Directive
Transcribe every line from the top down to the line with "obj('flip_lid', m, cap_)", both ends included, but not the pictures.

** START Excerpted data **

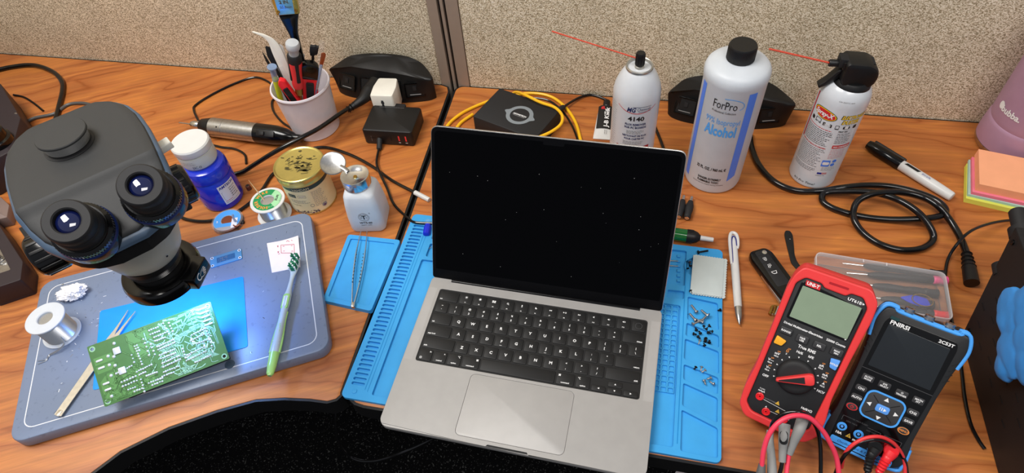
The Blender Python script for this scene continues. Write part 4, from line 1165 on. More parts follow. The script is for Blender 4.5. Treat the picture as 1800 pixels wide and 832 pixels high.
m.ring2(circ(8.2, 32, 1, 34), circ(7.8, 32, 1, 34), 'black_text', front); m.ring2(circ(6.3, 32, 1, 34), circ(6.0, 32, 1, 34), 'black_text', front)
m.text('T', 1, 30.2, 7.4, 'black_text', front, bold=True, w=7); m.text('W', -2.6, 32.2, 2.2, 'black_text', front, bold=True); m.text('S', 4.6, 32.2, 2.2, 'black_text', front, bold=True)
m.text('WTS-60', 1.5, 20.5, 3.4, 'black_text', front, w=19, bold=True); m.text('Japan style', 1.5, 16.4, 2.2, 'black_text', front, w=16); m.text('\u00ae', 11, 41, 2.2, 'black_text', front)
s = 'WAI TUNG'
for i, ch in enumerate(s): a = rad(150 - i * 17); m.text(ch, 1 + 6.5 * cos(a), 34 + 6.5 * sin(a) - .6, 1.3, 'black_text', front)
obj('bottle', m, t)
m = MB(); m.lathe([(19.6, 78), (20.6, 78.6), (20.6, 90), (20.0, 92), (20.8, 93), (20.4, 94.6), (18, 94.6), (13, 91.8), (5, 90.6), (0, 90.6)], 'chrome', T(-2, 2, 0), 56)
m.lathe([(3, 90.6), (2.6, 91.6), (1.2, 91.6), (1.0, 90.9), (0, 90.9)], 'brass', T(-2, 2, 0), 20); cap_ = obj('dish', m, t)
m = MB(); d = Vector((.18, -.35, .92)); FMx = axis_m((-36, 22, 99), d)
m.lathe([(0, -1), (16.5, -1.2), (18.2, -.4), (18.5, .8), (17.6, 1.6), (16, .7), (0, .4)], 'steel', FMx, 56)
m.tube([(-13, 10, 94), (-19, 14, 96.5), (-25, 17, 98.5)], 3.2, 'steel', 8, 3, flat=.3)
obj('flip_lid', m, cap_)

# blue silicone tray lid with tweezers
t = thing('silicone_tray', 'small rectangular blue silicone tray lid with a raised rim, left of the big mat', 'tray', (-262, 114, 0), rad(0))
m = MB()
qs = [U(612, 412, 8), U(704, 422, 8), U(652, 547, 8), U(567, 528, 8)]
pl_ = [(v.x + 262, v.y - 114) for v in reversed(qs)]
inn = [(x * .84, y * .88) for x, y in pl_]
m.prism(rpoly(pl_, 5), 0, 5.5, 'silicone', None, 0); m.plate(rpoly(pl_, 5), [rpoly(inn, 3)], 5.5, 8, 'silicone', None, .5); obj('tray', m, t)
a, b = U(640, 408, 10), U(621, 541, 10)
tweezers('tweezers', 'slim dark steel tweezers with dotted arms lying on the small blue tray', (a.x, a.y, 0), (b.x, b.y, 0), 3.0, 8, 'steel', 1, 8.2, 5.5, slots=True)

# engraving pen
a, b = U(330, 222, 11), U(534, 248, 12)
ax_ = b - a; L_ = ax_.length
t = thing('rotary_engraver', 'silver and black handheld engraving pen with a thin bit lying before the tool cup', 'tool', (a.x, a.y, 0), (0, 0, math.atan2(ax_.y, ax_.x)))
XM = axis_m((0, 0, 13.2), (1, 0, 0))
t.scale = (L_ / 177,) * 3
m = MB(); m.lathe([(0, -12), (.9, -11), (1.1, 10), (1.4, 12)], 'steel', XM, 10); obj('bit', m, t)
m = MB(); m.lathe([(1.4, 8), (4.5, 9), (5.6, 12), (5.6, 22), (4.4, 24), (4.4, 27)], 'chrome', XM, 20)
for i in range(3): m.box(2.2, 10, 9, 'chrome', XM @ T(0, 0, 11, 0, 0, i * pi / 3))
obj('chuck', m, t)
m = MB(); m.lathe([(6, 22), (9.5, 26), (11.5, 36), (12.6, 42)], 'black', XM, 32); obj('nose', m, t)
m = MB(); m.lathe([(12.6, 42), (13, 42.5), (13, 62), (12.6, 62.4), (13, 62.8), (13, 110)], 'steel', XM, 48); m.poly(circ(1.2, 10), 'black', lambda x, y: Vector((57 + x, -8.6 + y * .7, 13.2 + 9.9 + y * .7))); obj('barrel', m, t)
m = MB(); m.lathe([(13.1, 110), (13.1, 138), (11, 152), (7, 163), (5, 166), (5, 176), (0, 177)], 'black_gloss', XM, 40)
m.prism(rrect(26, 8, 1.5, 3), 0, 2.2, 'black', T(130, -8, 22, rad(42), 0, 0), .4); m.prism(rrect(7, 5, 1, 3), 0, 4.2, 'black_soft', T(126, -8.4, 22, rad(42), 0, 0), .5)
obj('grip', m, t)

# white cup of tools
cx, cy = -455.0, 408.0
cup = thing('tool_cup', 'tapered white plastic cup crowded with hand tools', 'cup', (cx, cy, 0), 0)
m = MB(); m.lathe([(0, 0), (39.5, 0), (41, 1.5), (41.2, 8), (47, 87), (49, 88), (50, 91), (49, 93.5), (47, 93.5), (45.3, 90), (38.5, 6), (0, 5)], 'white_cup', None, 72); obj('cup', m, cup)
CZ = 114
def at(px, py, z): return U(px, py, z)
def tool(name, label, cat, mouth, top, topz, build, mouthz=118, depth=70, roll=0.0):
    """a tool leaning in the cup: passes the cup mouth and reaches its visible end; local z runs upwards from the mouth"""
    a = U(*mouth, mouthz - 24); d = U(*top, 0) - CAM; b = CAM + d * ((a.y + topz - CAM.y) / d.y); d = b - a; L_ = d.length
    t = thing(name, label, cat, a, (0, 0, 0)); 
    z_ = d.normalized(); x_ = Vector((-.35, 1, 0)).cross(z_).normalized(); y_ = z_.cross(x_)
    MM = Matrix((x_, y_, z_)).transposed().to_4x4() @ Matrix.Rotation(roll, 4, 'Z'); t.rotation_euler = MM.to_euler()
    build(t, L_); return t
def low(m, r, mt, L=62): m.cyl(r, -L, 0, mt, None, 12)
# wall side first
def b_brush(t, L):
    m = MB(); m.prism([(x, y) for x, y in rpoly([(-6, -50), (6, -50), (5.5, 10), (5, 55), (6, 88), (11, 108), (16, 121), (-16, 121), (-12, 106), (-7, 86), (-5.5, 55), (-6, 10)], 6, 5)], -4.5, 4.5, 'black_gloss', T(0, 0, 0, rad(90), 0, 0), 2.0); obj('handle', m, t)
    m = MB(); m.prism(rpoly([(-17, 120), (17, 120), (20, 175), (-20, 175)], 1), -6.4, 6.4, 'gold_brush', T(0, 0, 0, rad(90), 0, 0), 1.2)
    m.prism(rpoly([(-13, 121), (10, 121), (12, 150), (-14, 150)], 1), 6.4, 6.7, 'brush_blue', T(0, 0, 0, rad(90), 0, 0), .1)
    m.prism(rpoly([(-14, 154), (12, 154), (13, 174), (-15, 174)], 1), 6.4, 6.7, 'brush_blue', T(0, 0, 0, rad(90), 0, 0), .1)
    for z in (151.5,): m.prism(rrect(39, 2.4, 1, 3, 0, z), -7.2, 7.2, 'gold_brush', T(0, 0, 0, rad(90), 0, 0), .6)
    for sx in (-13, 13): m.lathe([(2.6, 0), (2.4, .8), (1.2, 1.2), (0, .6)], 'brass', T(sx, -6.5, 126, rad(90), 0, 0), 16)
    f = lambda x, y: Vector((x, -6.95, y)); m.text('2 IN.', -1, 138, 5, 'gold_scuff', f, bold=True); m.text('50.8mm', 0, 130.5, 4, 'gold_scuff', f); obj('ferrule', m, t)
    m = MB(); m.prism(rpoly([(-19, 174), (19, 174), (20, 215), (14, 222), (-14, 222), (-20, 215)], 2), -5.5, 5.5, 'black_soft', T(0, 0, 0, rad(90), 0, 0), 1); obj('bristles', m, t)
br = tool('paintbrush', 'black-handled paintbrush with a gold ferrule, the tallest thing in the tool cup', 'brush', (541, 146), (511, 36), 14, b_brush, roll=0)
def b_screw(t, L):
    m = MB(); m.lathe([(3, -40), (3, 0), (6, 2), (6, 16), (4.5, 17)], 'brass', None, 20)
    for i in range(6): m.lathe([(6, 2 + i * 2.4), (6.7, 3 + i * 2.4), (6, 4 + i * 2.4)], 'brass', None, 20)
    obj('shank', m, t)
    m = MB(); m.lathe([(5, 15), (8.5, 18), (9.6, 25), (9, 40), (9.5, 55), (10.5, 70), (10, 80), (9, 84)], 'red_rubber', None, 24)
    obj('handle', m, t)
    m = MB()
    for i in range(4):
        a = i * pi / 2 + .3; MM = T(9.4 * cos(a), 9.4 * sin(a), 0, 0, 0, a + pi / 2)
        m.prism(rpoly([(-3, 34), (3, 34), (2.4, 56), (3.6, 82), (-3.6, 82), (-2.4, 56)], 2), -1.4, 1.4, 'black_soft', MM @ T(0, 0, 0, rad(90), 0, 0), .6)
    m.lathe([(10.2, 70), (11, 73), (11, 82), (9.6, 85)], 'black_soft', None, 24); obj('grip', m, t)
    m = MB(); m.lathe([(7.2, 84), (7.6, 86), (7.6, 93), (10, 97), (10.6, 100), (10.4, 106), (9, 108), (0, 108.6)], 'grey_cap', None, 32); obj('end_cap', m, t)
tool('screwdriver', 'precision screwdriver with a red and black handle and grey turning cap', 'screwdriver', (527, 166), (513, 70), -6, b_screw, mouthz=112)
def b_cutter(t, L):
    m = MB(); m.prism(rpoly([(-12, -50), (12, -50), (12, 52), (-12, 52)], 5), -6, 6, 'red', T(0, 0, 0, rad(90), 0, 0), 2); obj('body', m, t)
    m = MB(); m.prism(rpoly([(-13, 30), (13, 30), (14, 42), (13, 56), (6, 62), (-6, 62), (-13, 56), (-14, 42)], 3), -7, 7, 'black_gloss', T(0, 0, 0, rad(90), 0, 0), 2.6); obj('end_cap', m, t)
    m = MB(); m.prism(rrect(12, 34, 2, 3, 0, 8), 6, 10, 'black_soft', T(0, 0, 0, rad(90), 0, 0), 1)
    for i in range(9): m.box(10, .8, 1.4, 'black', T(0, -10, 24 - i * 3.6))
    obj('slider', m, t)
tool('box_cutter', 'red and black box cutter, blade down, at the right side of the tool cup', 'knife', (546, 160), (544, 106), -2, b_cutter, mouthz=114)
def b_spudger(t, L):
    m = MB(); m.prism(rpoly([(-5, -60), (5, -60), (7, 20), (9, 50), (8, 72), (3, 84), (-8, 94), (-24, 102), (-25, 100.8), (-12, 91), (-7, 82), (-8, 60), (-6, 20)], 8, 5), -1.6, 1.6, 'ivory_plastic', T(0, 0, 0, rad(90), 0, 0), .6); obj('blade', m, t)
tool('plastic_spudger', 'long translucent white plastic spudger with a thin curved tip', 'pry tool', (512, 152), (482, 78), 8, b_spudger, mouthz=116)
def stick(mt, r0, r1, L0=60, tip=None, fl=.6, n=10):
    def f(t, L):
        m = MB(); m.tube([(0, 0, -L0), (0, 0, 0), (0, 0, L * .7), (0, 0, L)], [r0, r0, r0, r1], mt, n, 6, flat=fl); obj('shaft', m, t)
        if tip: m = MB(); tip(m, L); obj('tip', m, t)
    return f
tool('carbon_spudger', 'thin pointed black plastic stick, leftmost in the tool cup', 'pry tool', (489, 143), (461, 91), 6, stick('black', 3.4, .5), mouthz=118)
def b_bt(t, L):
    m = MB(); m.prism(rpoly([(-3, -50), (3, -50), (6, 40), (7, L), (-2, L + 6), (-6, L - 10), (-5, 30)], 3), -1.4, 1.4, 'black', T(0, 0, 0, rad(90), 0, 0), .5); obj('arm', m, t)
tool('plastic_tweezers', 'flat black plastic tweezers behind the clear tubes in the tool cup', 'tweezers', (500, 146), (471, 86), 8, b_bt, mouthz=118)
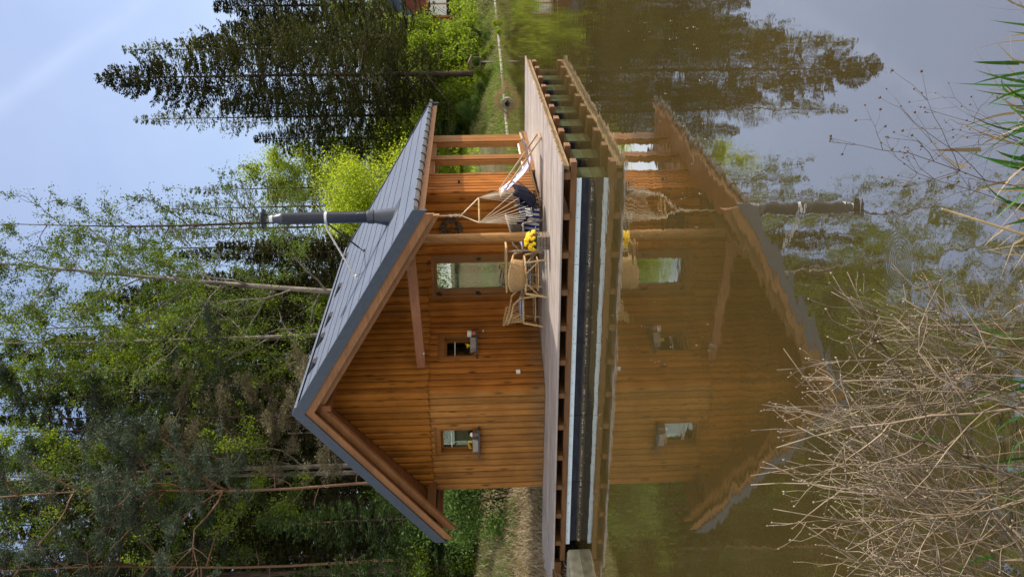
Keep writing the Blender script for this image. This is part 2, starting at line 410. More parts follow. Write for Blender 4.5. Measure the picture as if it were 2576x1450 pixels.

** END Excerpted data **

Task solution
The Blender Python script for this scene continues. Write part 4, from line 1165 on. More parts follow. The script is for Blender 4.5. Treat the picture as 1800 pixels wide and 832 pixels high.
m.ring2(circ(8.2, 32, 1, 34), circ(7.8, 32, 1, 34), 'black_text', front); m.ring2(circ(6.3, 32, 1, 34), circ(6.0, 32, 1, 34), 'black_text', front)
m.text('T', 1, 30.2, 7.4, 'black_text', front, bold=True, w=7); m.text('W', -2.6, 32.2, 2.2, 'black_text', front, bold=True); m.text('S', 4.6, 32.2, 2.2, 'black_text', front, bold=True)
m.text('WTS-60', 1.5, 20.5, 3.4, 'black_text', front, w=19, bold=True); m.text('Japan style', 1.5, 16.4, 2.2, 'black_text', front, w=16); m.text('\u00ae', 11, 41, 2.2, 'black_text', front)
s = 'WAI TUNG'
for i, ch in enumerate(s): a = rad(150 - i * 17); m.text(ch, 1 + 6.5 * cos(a), 34 + 6.5 * sin(a) - .6, 1.3, 'black_text', front)
obj('bottle', m, t)
m = MB(); m.lathe([(19.6, 78), (20.6, 78.6), (20.6, 90), (20.0, 92), (20.8, 93), (20.4, 94.6), (18, 94.6), (13, 91.8), (5, 90.6), (0, 90.6)], 'chrome', T(-2, 2, 0), 56)
m.lathe([(3, 90.6), (2.6, 91.6), (1.2, 91.6), (1.0, 90.9), (0, 90.9)], 'brass', T(-2, 2, 0), 20); cap_ = obj('dish', m, t)
m = MB(); d = Vector((.18, -.35, .92)); FMx = axis_m((-36, 22, 99), d)
m.lathe([(0, -1), (16.5, -1.2), (18.2, -.4), (18.5, .8), (17.6, 1.6), (16, .7), (0, .4)], 'steel', FMx, 56)
m.tube([(-13, 10, 94), (-19, 14, 96.5), (-25, 17, 98.5)], 3.2, 'steel', 8, 3, flat=.3)
obj('flip_lid', m, cap_)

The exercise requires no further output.